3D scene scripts
## BEGIN
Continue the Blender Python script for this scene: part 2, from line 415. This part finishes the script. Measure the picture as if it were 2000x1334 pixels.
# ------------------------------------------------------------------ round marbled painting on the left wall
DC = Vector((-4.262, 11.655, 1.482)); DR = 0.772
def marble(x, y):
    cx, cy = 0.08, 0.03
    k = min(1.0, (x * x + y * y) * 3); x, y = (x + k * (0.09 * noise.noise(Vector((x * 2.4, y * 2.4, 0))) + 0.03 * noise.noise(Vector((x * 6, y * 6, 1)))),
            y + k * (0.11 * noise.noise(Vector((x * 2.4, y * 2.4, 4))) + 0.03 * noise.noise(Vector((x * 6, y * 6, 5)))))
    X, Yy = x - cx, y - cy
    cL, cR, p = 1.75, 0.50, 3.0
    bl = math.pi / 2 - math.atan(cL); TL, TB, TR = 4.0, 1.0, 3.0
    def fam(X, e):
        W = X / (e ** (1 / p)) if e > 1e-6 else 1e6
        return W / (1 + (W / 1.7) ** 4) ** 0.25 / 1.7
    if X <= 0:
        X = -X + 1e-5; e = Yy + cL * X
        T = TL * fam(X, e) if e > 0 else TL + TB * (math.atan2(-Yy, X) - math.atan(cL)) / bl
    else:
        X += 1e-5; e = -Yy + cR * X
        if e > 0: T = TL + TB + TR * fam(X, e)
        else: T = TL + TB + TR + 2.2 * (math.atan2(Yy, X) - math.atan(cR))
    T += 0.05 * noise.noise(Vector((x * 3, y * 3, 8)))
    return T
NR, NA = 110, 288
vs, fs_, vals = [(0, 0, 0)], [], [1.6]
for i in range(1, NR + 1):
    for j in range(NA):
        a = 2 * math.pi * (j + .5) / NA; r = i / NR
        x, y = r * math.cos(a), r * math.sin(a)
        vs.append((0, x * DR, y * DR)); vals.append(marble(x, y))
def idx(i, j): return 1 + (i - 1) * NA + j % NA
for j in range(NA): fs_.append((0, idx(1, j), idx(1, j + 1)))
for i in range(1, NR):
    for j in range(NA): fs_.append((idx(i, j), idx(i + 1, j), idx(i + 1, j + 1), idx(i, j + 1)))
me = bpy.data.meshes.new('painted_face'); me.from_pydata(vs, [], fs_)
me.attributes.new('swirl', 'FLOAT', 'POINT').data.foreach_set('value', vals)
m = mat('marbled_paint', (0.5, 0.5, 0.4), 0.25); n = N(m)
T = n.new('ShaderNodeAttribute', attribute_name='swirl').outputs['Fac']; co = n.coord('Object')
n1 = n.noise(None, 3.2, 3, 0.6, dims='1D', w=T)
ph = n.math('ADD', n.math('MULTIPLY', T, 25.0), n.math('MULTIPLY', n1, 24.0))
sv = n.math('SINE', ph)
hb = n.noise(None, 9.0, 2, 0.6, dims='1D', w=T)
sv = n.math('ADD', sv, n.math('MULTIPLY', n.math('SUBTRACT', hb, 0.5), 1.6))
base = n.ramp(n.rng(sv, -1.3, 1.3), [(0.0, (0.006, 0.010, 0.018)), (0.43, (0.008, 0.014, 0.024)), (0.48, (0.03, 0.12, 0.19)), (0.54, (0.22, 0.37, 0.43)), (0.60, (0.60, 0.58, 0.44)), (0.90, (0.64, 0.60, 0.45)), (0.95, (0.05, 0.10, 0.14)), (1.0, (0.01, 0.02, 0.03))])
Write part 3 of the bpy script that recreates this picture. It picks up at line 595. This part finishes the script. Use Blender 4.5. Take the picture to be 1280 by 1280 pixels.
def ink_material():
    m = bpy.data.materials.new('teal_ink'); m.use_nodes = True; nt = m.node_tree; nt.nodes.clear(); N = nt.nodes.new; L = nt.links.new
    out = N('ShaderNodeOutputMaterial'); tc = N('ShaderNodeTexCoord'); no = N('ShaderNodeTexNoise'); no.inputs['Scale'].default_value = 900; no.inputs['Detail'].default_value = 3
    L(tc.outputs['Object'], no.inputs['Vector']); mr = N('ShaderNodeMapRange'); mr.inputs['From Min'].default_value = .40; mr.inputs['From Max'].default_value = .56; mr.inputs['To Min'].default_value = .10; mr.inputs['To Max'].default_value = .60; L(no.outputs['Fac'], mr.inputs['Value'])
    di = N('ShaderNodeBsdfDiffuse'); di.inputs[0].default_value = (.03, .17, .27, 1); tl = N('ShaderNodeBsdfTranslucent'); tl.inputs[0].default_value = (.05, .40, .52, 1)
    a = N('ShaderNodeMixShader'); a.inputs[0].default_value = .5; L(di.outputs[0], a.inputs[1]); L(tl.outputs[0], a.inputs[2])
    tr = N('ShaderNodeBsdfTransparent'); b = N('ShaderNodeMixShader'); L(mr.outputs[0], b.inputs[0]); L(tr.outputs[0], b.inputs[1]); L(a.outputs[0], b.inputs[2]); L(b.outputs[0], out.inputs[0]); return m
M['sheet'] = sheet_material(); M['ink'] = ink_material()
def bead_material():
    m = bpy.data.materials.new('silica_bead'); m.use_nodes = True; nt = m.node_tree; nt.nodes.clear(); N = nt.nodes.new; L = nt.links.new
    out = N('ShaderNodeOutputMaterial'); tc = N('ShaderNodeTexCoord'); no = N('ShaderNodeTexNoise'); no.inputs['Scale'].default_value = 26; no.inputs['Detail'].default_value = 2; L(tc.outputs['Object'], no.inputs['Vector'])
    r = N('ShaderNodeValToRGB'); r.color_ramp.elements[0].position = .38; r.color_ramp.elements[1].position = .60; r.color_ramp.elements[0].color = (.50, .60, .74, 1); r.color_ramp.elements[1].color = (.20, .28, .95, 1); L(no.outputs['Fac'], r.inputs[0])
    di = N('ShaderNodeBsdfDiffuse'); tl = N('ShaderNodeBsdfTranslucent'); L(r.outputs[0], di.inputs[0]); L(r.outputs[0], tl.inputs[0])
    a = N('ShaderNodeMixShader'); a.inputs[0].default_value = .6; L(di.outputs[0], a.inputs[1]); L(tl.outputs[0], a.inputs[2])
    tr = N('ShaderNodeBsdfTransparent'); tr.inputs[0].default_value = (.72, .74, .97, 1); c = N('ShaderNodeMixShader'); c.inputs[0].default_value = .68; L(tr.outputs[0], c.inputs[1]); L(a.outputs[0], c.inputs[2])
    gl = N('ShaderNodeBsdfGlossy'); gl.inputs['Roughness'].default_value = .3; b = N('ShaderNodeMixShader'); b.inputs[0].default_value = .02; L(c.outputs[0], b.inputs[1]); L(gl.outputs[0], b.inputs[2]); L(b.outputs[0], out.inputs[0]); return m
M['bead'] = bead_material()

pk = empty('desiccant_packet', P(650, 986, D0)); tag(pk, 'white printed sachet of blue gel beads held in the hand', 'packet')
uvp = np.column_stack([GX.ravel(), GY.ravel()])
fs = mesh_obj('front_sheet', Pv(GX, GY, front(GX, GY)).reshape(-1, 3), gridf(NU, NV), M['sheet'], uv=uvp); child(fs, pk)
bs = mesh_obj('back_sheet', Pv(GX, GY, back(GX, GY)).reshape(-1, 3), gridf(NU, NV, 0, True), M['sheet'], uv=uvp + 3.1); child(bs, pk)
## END
- **Aim of the task**: Reproduce the full listing above, character for character.

- **Exercise solution**:
Continue the Blender Python script for this scene: part 2, from line 415. This part finishes the script. Measure the picture as if it were 2000x1334 pixels.
# ------------------------------------------------------------------ round marbled painting on the left wall
DC = Vector((-4.262, 11.655, 1.482)); DR = 0.772
def marble(x, y):
    cx, cy = 0.08, 0.03
    k = min(1.0, (x * x + y * y) * 3); x, y = (x + k * (0.09 * noise.noise(Vector((x * 2.4, y * 2.4, 0))) + 0.03 * noise.noise(Vector((x * 6, y * 6, 1)))),
            y + k * (0.11 * noise.noise(Vector((x * 2.4, y * 2.4, 4))) + 0.03 * noise.noise(Vector((x * 6, y * 6, 5)))))
    X, Yy = x - cx, y - cy
    cL, cR, p = 1.75, 0.50, 3.0
    bl = math.pi / 2 - math.atan(cL); TL, TB, TR = 4.0, 1.0, 3.0
    def fam(X, e):
        W = X / (e ** (1 / p)) if e > 1e-6 else 1e6
        return W / (1 + (W / 1.7) ** 4) ** 0.25 / 1.7
    if X <= 0:
        X = -X + 1e-5; e = Yy + cL * X
        T = TL * fam(X, e) if e > 0 else TL + TB * (math.atan2(-Yy, X) - math.atan(cL)) / bl
    else:
        X += 1e-5; e = -Yy + cR * X
        if e > 0: T = TL + TB + TR * fam(X, e)
        else: T = TL + TB + TR + 2.2 * (math.atan2(Yy, X) - math.atan(cR))
    T += 0.05 * noise.noise(Vector((x * 3, y * 3, 8)))
    return T
NR, NA = 110, 288
vs, fs_, vals = [(0, 0, 0)], [], [1.6]
for i in range(1, NR + 1):
    for j in range(NA):
        a = 2 * math.pi * (j + .5) / NA; r = i / NR
        x, y = r * math.cos(a), r * math.sin(a)
        vs.append((0, x * DR, y * DR)); vals.append(marble(x, y))
def idx(i, j): return 1 + (i - 1) * NA + j % NA
for j in range(NA): fs_.append((0, idx(1, j), idx(1, j + 1)))
for i in range(1, NR):
    for j in range(NA): fs_.append((idx(i, j), idx(i + 1, j), idx(i + 1, j + 1), idx(i, j + 1)))
me = bpy.data.meshes.new('painted_face'); me.from_pydata(vs, [], fs_)
me.attributes.new('swirl', 'FLOAT', 'POINT').data.foreach_set('value', vals)
m = mat('marbled_paint', (0.5, 0.5, 0.4), 0.25); n = N(m)
T = n.new('ShaderNodeAttribute', attribute_name='swirl').outputs['Fac']; co = n.coord('Object')
n1 = n.noise(None, 3.2, 3, 0.6, dims='1D', w=T)
ph = n.math('ADD', n.math('MULTIPLY', T, 25.0), n.math('MULTIPLY', n1, 24.0))
sv = n.math('SINE', ph)
hb = n.noise(None, 9.0, 2, 0.6, dims='1D', w=T)
sv = n.math('ADD', sv, n.math('MULTIPLY', n.math('SUBTRACT', hb, 0.5), 1.6))
base = n.ramp(n.rng(sv, -1.3, 1.3), [(0.0, (0.006, 0.010, 0.018)), (0.43, (0.008, 0.014, 0.024)), (0.48, (0.03, 0.12, 0.19)), (0.54, (0.22, 0.37, 0.43)), (0.60, (0.60, 0.58, 0.44)), (0.90, (0.64, 0.60, 0.45)), (0.95, (0.05, 0.10, 0.14)), (1.0, (0.01, 0.02, 0.03))])
Write part 3 of the bpy script that recreates this picture. It picks up at line 595. This part finishes the script. Use Blender 4.5. Take the picture to be 1280 by 1280 pixels.
def ink_material():
    m = bpy.data.materials.new('teal_ink'); m.use_nodes = True; nt = m.node_tree; nt.nodes.clear(); N = nt.nodes.new; L = nt.links.new
    out = N('ShaderNodeOutputMaterial'); tc = N('ShaderNodeTexCoord'); no = N('ShaderNodeTexNoise'); no.inputs['Scale'].default_value = 900; no.inputs['Detail'].default_value = 3
    L(tc.outputs['Object'], no.inputs['Vector']); mr = N('ShaderNodeMapRange'); mr.inputs['From Min'].default_value = .40; mr.inputs['From Max'].default_value = .56; mr.inputs['To Min'].default_value = .10; mr.inputs['To Max'].default_value = .60; L(no.outputs['Fac'], mr.inputs['Value'])
    di = N('ShaderNodeBsdfDiffuse'); di.inputs[0].default_value = (.03, .17, .27, 1); tl = N('ShaderNodeBsdfTranslucent'); tl.inputs[0].default_value = (.05, .40, .52, 1)
    a = N('ShaderNodeMixShader'); a.inputs[0].default_value = .5; L(di.outputs[0], a.inputs[1]); L(tl.outputs[0], a.inputs[2])
    tr = N('ShaderNodeBsdfTransparent'); b = N('ShaderNodeMixShader'); L(mr.outputs[0], b.inputs[0]); L(tr.outputs[0], b.inputs[1]); L(a.outputs[0], b.inputs[2]); L(b.outputs[0], out.inputs[0]); return m
M['sheet'] = sheet_material(); M['ink'] = ink_material()
def bead_material():
    m = bpy.data.materials.new('silica_bead'); m.use_nodes = True; nt = m.node_tree; nt.nodes.clear(); N = nt.nodes.new; L = nt.links.new
    out = N('ShaderNodeOutputMaterial'); tc = N('ShaderNodeTexCoord'); no = N('ShaderNodeTexNoise'); no.inputs['Scale'].default_value = 26; no.inputs['Detail'].default_value = 2; L(tc.outputs['Object'], no.inputs['Vector'])
    r = N('ShaderNodeValToRGB'); r.color_ramp.elements[0].position = .38; r.color_ramp.elements[1].position = .60; r.color_ramp.elements[0].color = (.50, .60, .74, 1); r.color_ramp.elements[1].color = (.20, .28, .95, 1); L(no.outputs['Fac'], r.inputs[0])
    di = N('ShaderNodeBsdfDiffuse'); tl = N('ShaderNodeBsdfTranslucent'); L(r.outputs[0], di.inputs[0]); L(r.outputs[0], tl.inputs[0])
    a = N('ShaderNodeMixShader'); a.inputs[0].default_value = .6; L(di.outputs[0], a.inputs[1]); L(tl.outputs[0], a.inputs[2])
    tr = N('ShaderNodeBsdfTransparent'); tr.inputs[0].default_value = (.72, .74, .97, 1); c = N('ShaderNodeMixShader'); c.inputs[0].default_value = .68; L(tr.outputs[0], c.inputs[1]); L(a.outputs[0], c.inputs[2])
    gl = N('ShaderNodeBsdfGlossy'); gl.inputs['Roughness'].default_value = .3; b = N('ShaderNodeMixShader'); b.inputs[0].default_value = .02; L(c.outputs[0], b.inputs[1]); L(gl.outputs[0], b.inputs[2]); L(b.outputs[0], out.inputs[0]); return m
M['bead'] = bead_material()

pk = empty('desiccant_packet', P(650, 986, D0)); tag(pk, 'white printed sachet of blue gel beads held in the hand', 'packet')
uvp = np.column_stack([GX.ravel(), GY.ravel()])
fs = mesh_obj('front_sheet', Pv(GX, GY, front(GX, GY)).reshape(-1, 3), gridf(NU, NV), M['sheet'], uv=uvp); child(fs, pk)
bs = mesh_obj('back_sheet', Pv(GX, GY, back(GX, GY)).reshape(-1, 3), gridf(NU, NV, 0, True), M['sheet'], uv=uvp + 3.1); child(bs, pk)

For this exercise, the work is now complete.